BEGIN Data supplied

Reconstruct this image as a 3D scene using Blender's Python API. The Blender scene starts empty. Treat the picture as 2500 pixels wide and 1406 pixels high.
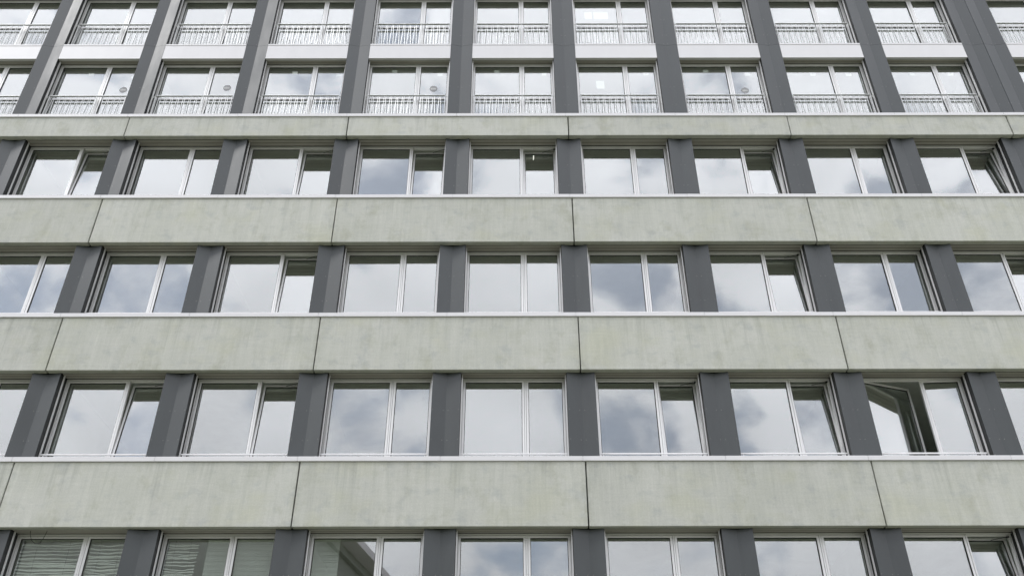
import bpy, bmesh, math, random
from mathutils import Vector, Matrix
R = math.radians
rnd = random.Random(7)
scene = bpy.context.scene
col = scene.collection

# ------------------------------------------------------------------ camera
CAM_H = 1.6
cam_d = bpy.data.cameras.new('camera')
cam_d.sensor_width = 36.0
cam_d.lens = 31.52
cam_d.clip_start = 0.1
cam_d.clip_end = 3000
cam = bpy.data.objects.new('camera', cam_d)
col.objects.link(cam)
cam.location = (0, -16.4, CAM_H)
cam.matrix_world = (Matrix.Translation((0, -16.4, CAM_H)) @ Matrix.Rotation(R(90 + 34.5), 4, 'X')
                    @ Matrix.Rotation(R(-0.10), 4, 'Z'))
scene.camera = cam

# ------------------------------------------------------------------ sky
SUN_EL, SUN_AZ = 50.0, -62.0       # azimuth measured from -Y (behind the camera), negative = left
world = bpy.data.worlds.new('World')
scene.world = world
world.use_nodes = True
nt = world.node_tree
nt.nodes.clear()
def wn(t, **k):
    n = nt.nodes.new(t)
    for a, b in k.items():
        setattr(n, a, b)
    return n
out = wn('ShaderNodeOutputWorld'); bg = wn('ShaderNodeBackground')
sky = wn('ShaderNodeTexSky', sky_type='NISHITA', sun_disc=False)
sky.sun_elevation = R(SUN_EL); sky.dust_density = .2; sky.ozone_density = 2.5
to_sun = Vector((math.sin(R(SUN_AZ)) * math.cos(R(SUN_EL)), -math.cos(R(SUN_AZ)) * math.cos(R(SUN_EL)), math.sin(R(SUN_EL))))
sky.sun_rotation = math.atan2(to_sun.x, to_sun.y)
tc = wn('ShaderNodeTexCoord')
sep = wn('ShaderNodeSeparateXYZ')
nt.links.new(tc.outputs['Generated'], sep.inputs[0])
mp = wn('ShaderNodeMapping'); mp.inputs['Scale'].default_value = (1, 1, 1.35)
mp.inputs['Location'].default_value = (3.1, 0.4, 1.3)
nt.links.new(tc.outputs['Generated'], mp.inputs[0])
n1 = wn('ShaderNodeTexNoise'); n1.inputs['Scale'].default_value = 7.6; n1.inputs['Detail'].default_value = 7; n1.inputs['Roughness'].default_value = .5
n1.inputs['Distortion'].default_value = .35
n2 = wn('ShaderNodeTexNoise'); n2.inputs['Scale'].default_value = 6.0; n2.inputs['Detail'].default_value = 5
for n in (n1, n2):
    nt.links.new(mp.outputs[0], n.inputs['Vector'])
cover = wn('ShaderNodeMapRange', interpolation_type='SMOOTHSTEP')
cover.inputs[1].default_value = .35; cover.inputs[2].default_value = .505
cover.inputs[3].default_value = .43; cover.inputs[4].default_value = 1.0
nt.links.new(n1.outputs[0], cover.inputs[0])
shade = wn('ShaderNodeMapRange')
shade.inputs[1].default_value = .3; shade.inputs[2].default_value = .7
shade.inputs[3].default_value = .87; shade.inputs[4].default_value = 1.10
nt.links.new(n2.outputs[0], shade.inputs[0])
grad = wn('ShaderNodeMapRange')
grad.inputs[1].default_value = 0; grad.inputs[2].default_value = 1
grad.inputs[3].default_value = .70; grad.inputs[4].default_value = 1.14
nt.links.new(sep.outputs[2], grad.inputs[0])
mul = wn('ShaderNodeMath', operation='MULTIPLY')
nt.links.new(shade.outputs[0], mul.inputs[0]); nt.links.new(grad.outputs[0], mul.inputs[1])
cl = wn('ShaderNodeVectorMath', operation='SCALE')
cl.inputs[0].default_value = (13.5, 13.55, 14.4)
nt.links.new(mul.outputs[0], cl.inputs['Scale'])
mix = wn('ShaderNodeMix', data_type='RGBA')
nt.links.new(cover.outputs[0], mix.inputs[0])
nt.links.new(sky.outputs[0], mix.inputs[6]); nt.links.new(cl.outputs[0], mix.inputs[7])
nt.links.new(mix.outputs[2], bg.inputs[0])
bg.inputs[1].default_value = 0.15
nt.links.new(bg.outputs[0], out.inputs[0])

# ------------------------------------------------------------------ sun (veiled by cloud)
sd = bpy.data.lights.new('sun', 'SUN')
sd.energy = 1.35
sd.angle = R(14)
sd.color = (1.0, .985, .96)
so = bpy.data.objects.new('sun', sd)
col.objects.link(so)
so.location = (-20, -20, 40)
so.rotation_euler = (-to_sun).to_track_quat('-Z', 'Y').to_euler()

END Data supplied
BEGIN Data supplied

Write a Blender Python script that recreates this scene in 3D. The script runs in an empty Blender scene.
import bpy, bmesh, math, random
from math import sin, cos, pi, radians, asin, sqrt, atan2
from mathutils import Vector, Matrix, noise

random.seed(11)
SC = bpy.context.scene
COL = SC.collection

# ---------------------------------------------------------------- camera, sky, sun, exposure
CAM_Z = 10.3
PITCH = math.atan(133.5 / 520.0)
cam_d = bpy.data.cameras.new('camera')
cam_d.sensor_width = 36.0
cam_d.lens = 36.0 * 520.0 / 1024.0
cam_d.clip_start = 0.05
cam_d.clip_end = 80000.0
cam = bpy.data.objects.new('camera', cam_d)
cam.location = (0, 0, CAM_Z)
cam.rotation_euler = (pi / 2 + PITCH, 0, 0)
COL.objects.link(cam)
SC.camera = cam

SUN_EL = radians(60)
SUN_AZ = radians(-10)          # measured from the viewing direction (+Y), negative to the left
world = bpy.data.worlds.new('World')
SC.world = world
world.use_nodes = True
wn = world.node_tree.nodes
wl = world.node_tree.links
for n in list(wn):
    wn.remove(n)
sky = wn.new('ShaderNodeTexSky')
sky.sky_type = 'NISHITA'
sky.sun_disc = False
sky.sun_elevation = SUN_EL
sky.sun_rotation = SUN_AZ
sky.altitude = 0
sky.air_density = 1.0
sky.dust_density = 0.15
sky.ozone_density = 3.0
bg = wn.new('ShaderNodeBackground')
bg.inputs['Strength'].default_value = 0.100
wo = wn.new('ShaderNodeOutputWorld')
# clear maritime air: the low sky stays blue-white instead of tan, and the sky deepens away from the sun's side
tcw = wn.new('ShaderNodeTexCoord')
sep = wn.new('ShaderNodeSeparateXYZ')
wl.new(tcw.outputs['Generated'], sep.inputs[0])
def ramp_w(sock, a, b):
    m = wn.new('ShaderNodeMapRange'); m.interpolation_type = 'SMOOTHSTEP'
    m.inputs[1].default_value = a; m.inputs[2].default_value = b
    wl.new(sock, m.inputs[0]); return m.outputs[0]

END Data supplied

**What is being asked**: Your task is to repeat the lines from the one containing "Write a Blender" to the one containing "SC.camera = cam", both lines included. Leave out every other line.

**Exercise solution**:
Write a Blender Python script that recreates this scene in 3D. The script runs in an empty Blender scene.
import bpy, bmesh, math, random
from math import sin, cos, pi, radians, asin, sqrt, atan2
from mathutils import Vector, Matrix, noise

random.seed(11)
SC = bpy.context.scene
COL = SC.collection

# ---------------------------------------------------------------- camera, sky, sun, exposure
CAM_Z = 10.3
PITCH = math.atan(133.5 / 520.0)
cam_d = bpy.data.cameras.new('camera')
cam_d.sensor_width = 36.0
cam_d.lens = 36.0 * 520.0 / 1024.0
cam_d.clip_start = 0.05
cam_d.clip_end = 80000.0
cam = bpy.data.objects.new('camera', cam_d)
cam.location = (0, 0, CAM_Z)
cam.rotation_euler = (pi / 2 + PITCH, 0, 0)
COL.objects.link(cam)
SC.camera = cam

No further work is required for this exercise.